Kurz noch zu dem was nun kommt: Ich habe mich entschieden für meine Ausstellungseinführung keinen Kontakt mit den Künstlerinnen aufzunehmen. Ich habe mich gestern 1 Stunde in diesen wunderbaren Raum hineingestellt und mir angehört, was die Arbeiten von mir wollen. Nur mit Hannah Zenger und Michael Schramm habe ich ganz kurz telefoniert. 3 Minuten. Das was ich Ihnen hier vortrage, ist keine kunstwissenschaftliche Einführung sondern ein sehr persönlicher Text, der im Tête-à-Tête mit den den Werken entstanden ist.

(…) Daneben die Arbeit von Hannah Zenger: was für ein Unterschied! Eine reduzierte, konzentrierte Installation von fast sakraler Strenge. Die aufgeschlagenen Fensterläden an der Rückwand wirken als Hintergrund des Ensembles fast wie ein Altar. Im Vordergrund hängen, streng gereiht fünf hohe Glasrahmen, in denen sich unterschiedlich farbige Erden befinden, wie die Querschnitte durch Berge und Landschaften. Dahinter zwei rätselhafte Betonobjekte, aufgerissene Würfel mit einer tief zerfurchten, zerklüfteten Oberfläche. Stücke, die wie aus der Welt heraus gestanzt, herausgeschnitten sind.
Was wir hier sehen, sind in der Tat buchstäblich Ausschnitte unserer Welt. Die Betonobjekte sind Abgüsse eines Ackerstücks auf den Fildern. Die Erden in den Rahmen hat die Künstlerin an einem Ort in der Toskana gesammelt. Proben verschiedener Erdschichten.

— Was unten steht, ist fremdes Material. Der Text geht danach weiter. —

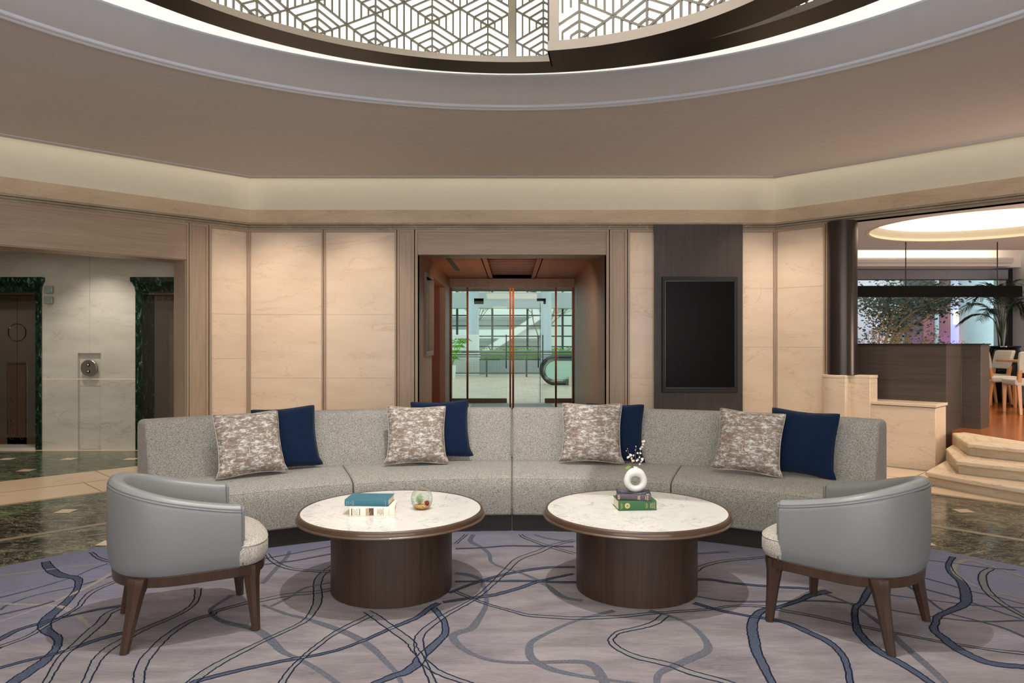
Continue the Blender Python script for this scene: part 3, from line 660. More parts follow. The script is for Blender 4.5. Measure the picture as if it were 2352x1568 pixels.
for i in range(1500):
    x = rr.uniform(-1.45, 3.9); y = rr.uniform(-.25, .3); z = rr.uniform(.6, 1.15)-(.1 if abs(y) > .2 else 0); a = rr.uniform(0, 6.28); q = .07
    g.add([(x, y, z), (x+q*math.cos(a), y+q*.4, z+q*math.sin(a)), (x-q*math.sin(a), y-q*.3, z+q*math.cos(a))], [(0, 1, 2)])
tag(g.build('foliage', 'hedge', t), kind='stuff')
t = thing('railing', 'steel railing with mesh infill panels across the atrium', 'railing', (0, 29, 0))
g = G(); g.tube([(-4, 0, 1.02), (4, 0, 1.02)], .05, 10); g.tube([(-4, 0, .90), (4, 0, .90)], .03, 8); g.build('handrail', 'rail_steel', t, smooth=50)
for i in range(-3, 4):
    x = -1.03+i*1.62; g = G(); g.box((x-.035, -.03, 0), (x+.035, .03, .86)); g.build('post', 'rail_steel', t)
    g = G()
    g.box((x+.05, -.015, .80), (x+1.57, .015, .84)); g.box((x+.05, -.015, .13), (x+1.57, .015, .17))
    for q in range(31): xx = x+.05+q*.0507; g.box((xx-.004, -.006, .17), (xx+.004, .006, .80))
    for q in range(13): zz = .17+q*.05; g.box((x+.05, -.006, zz-.004), (x+1.57, .006, zz+.004))
    g.build('mesh_infill', 'rail_steel', t)
t = thing('escalator', 'end of an escalator with glass balustrade and black rounded handrail', 'escalator', (.95, 23.4, 0))
for dy, nm in ((0, 0), (1.0, 1)):
    arc = [(.47-.45*math.sin(R(a)), dy, .47+.45*math.cos(R(a))) for a in range(0, 181, 12)]
    g = G(); g.tube([(3.5, dy, .92)]+arc+[(.9, dy, -.0+.02)], .035, 8); g.build('handrail', 'rubber_black', t, smooth=50)
    for k in (.06, .11):
        g = G(); g.tube([(3.5, dy, .92-k)]+[(.47-(.45-k)*math.sin(R(a)), dy, .47+(.45-k)*math.cos(R(a))) for a in range(0, 181, 12)]+[(.9, dy, .02+k)], .014, 6); g.build('rail_guide', 'rail_steel', t, smooth=50)
    g = G(); g.add([(3.5, dy, .82), (3.5, dy, .2)]+[(.47-.33*math.sin(R(a)), dy, .50+.32*math.cos(R(a))) for a in range(180, -1, -12)], [tuple(range(18))]); g.build('glass_panel', 'green_glass_panel', t)
g = G(); g.box((.9, -.15, 0), (3.5, 1.15, .30)); g.box((.8, -.12, 0), (.95, 1.12, .2), 1); g.build('truss_box', ['step_marble', 'rail_steel'], t, bevel=.01)
# building and bare trees outside
t = thing('office_building', 'white building with balcony bands seen through the atrium window', 'building', (0, 54, 0))
g = G(); g.box((-14, 0, -3), (14, 3, 12)); g.build('wall', 'atrium_white', t)
for k in range(-1, 5): g = G(); g.box((-14, -1.2, k*1.6+.1), (3, 0, k*1.6+.75)); g.build('balcony', 'atrium_white', t); g = G(); g.box((-13, -.05, k*1.6+.8), (2.5, 0, k*1.6+1.5)); g.build('window_band', 'mesh_panel', t)
g = G(); g.bar((-3, -1.4, 0), (4.5, -1.4, 5.0), .5, .5); g.build('stair_ramp', 'atrium_white', t)
def bare_tree(x, y, h, seed, lab):
    rr = random.Random(seed); t = thing('bare_tree', lab, 'tree', (x, y, 0)); g = G()
    def grow(p, d, L, r, k):
        q = p+d*L; g.tube([p, (p+q)/2+Vector((rr.uniform(-.04, .04)*L, 0, 0)), q], [r, r*.85, r*.7], 5, cap=False)
        if k:
            for _ in range(3):
                a = rr.uniform(.3, .75); e = rr.uniform(0, 6.28)
                n = (d+Vector((math.cos(e), math.sin(e), rr.uniform(-.1, .3)))*a).normalized(); grow(q if rr.random() < .6 else p+d*L*.7, n, L*rr.uniform(.6, .8), r*.62, k-1)
    grow(Vector((0, 0, 0)), Vector((0, 0, 1)), h*.36, .07, 5); g.build('branches', 'bare_branch', t)
bare_tree(-2.0, 41, 5, 1, 'bare street tree outside, left of the door posts'); bare_tree(1.6, 45, 5.5, 2, 'bare street tree outside, right of the door posts')
t = thing('small_palm', 'small palm frond plant at the far left of the atrium view', 'plant', (-2.35, 28.0, 0))
g = G(); g.lathe([(.12, 0), (.16, .5), (.13, .5)], 16); g.build('pot', 'atrium_white', t)
g = G()
for i in range(7):
    a = -40+i*30; pts = [(math.sin(R(a))*.12*q, 0, .5+.33*q-.025*q*q) for q in range(6)]; g.tube(pts, .008, 4)
    for q in range(1, 6):
        p = Vector(pts[q]); g.add([p, p+Vector((.22, .05, -.1)), p+Vector((.05, 0, .04))], [(0, 1, 2)]); g.add([p, p+Vector((-.22, .05, -.1)), p+Vector((-.05, 0, .04))], [(0, 1, 2)])
g.build('fronds', 'hedge', t)

# ------------------------------------------------------------------ restaurant
ZF = .39
g = G(); g.prism([(5.12, 8.08), (5.26, 7.28), (6.72, 6.22), (6.8, 5.5), (8.8, 5.5), (8.8, 12.6), (3.45, 12.6), (3.45, 9.6)], .002, ZF-.002); st(g, 'floor_dining', 'plank_floor')
g = G(); g.box((8.8, 4.4, 0), (8.95, 12.75, 3.6)); g.box((8.6, 12.6, 0), (8.95, 12.75, 3.6)); st(g, 'wall_dining_right', 'pale_wall')
g = G(); g.box((6.86, 4.4, 0), (8.95, 4.52, 3.6)); g.box((3.33, 9.12, 0), (3.45, 12.75, 3.6)); st(g, 'wall_dining_side', 'pale_wall')
OC = (5.98, 9.0); OR = 1.38; OX = 1.0
g = G()
outer = [(3.4, 8.95), (3.4, 11.3), (8.85, 11.3), (8.85, 4.45), (6.95, 4.45), (7.0, 5.35)]
def ray_out(a):
    dx, dy = math.sin(a), math.cos(a); best = 1e9
    for i in range(len(outer)):
        (x1, y1), (x2, y2) = outer[i], outer[(i+1) % len(outer)]; ex, ey = x2-x1, y2-y1; den = dx*ey-dy*ex
        if abs(den) < 1e-9: continue
        t_ = ((x1-OC[0])*ey-(y1-OC[1])*ex)/den; s_ = ((x1-OC[0])*dy-(y1-OC[1])*dx)/den
        if t_ > 0 and -1e-6 <= s_ <= 1+1e-6: best = min(best, t_)
    return (OC[0]+dx*best, OC[1]+dy*best)
aa = sorted([2*math.pi*i/96 for i in range(96)]+[math.atan2(x-OC[0], y-OC[1]) % (2*math.pi) for x, y in outer]); n_ = len(aa)
vs = []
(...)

Hannah Zenger sammelt, archiviert und erforscht die Welt auf ihre Weise. Von ihren Reisen, von überall her bringt Hannah Zenger Material mit und überführt es in ungewohnte Präsentationskontexte. Allerdings beschäftigt sie sich nicht, wie viele andere Sammler mit dem Spektakulären, dem Außergewöhnlichen. – Nein, sie beschäftigt sich mit etwas, das so gewöhnlich, für uns so selbstverständlich ist, dass wir es nicht sehen: mit der Erde, dem Boden, den Topographien unseres Planeten. Das, worauf wir unsere Existenz gründen, seit Jahrhunderten, Jahrtausenden von unserem Tun geprägt und verändert. Geduldig und gelassen. Machtvoll und unsichtbar.
Wir sehen Werke einer Künstlerin, die unsere Erde sehr ernst nimmt, die ihr mit maximaler Aufmerksamkeit begegnet; allerdings ganz ohne ökologischen oder ästhetischen Pathos. Die Künstlerin setzt diesem Urgrund unserer irdischen Existenz ein schlichtes aber starkes Denkmal, zeigt uns seine materielle Kraft, seine Schönheit – und auch seine Verletzlichkeit.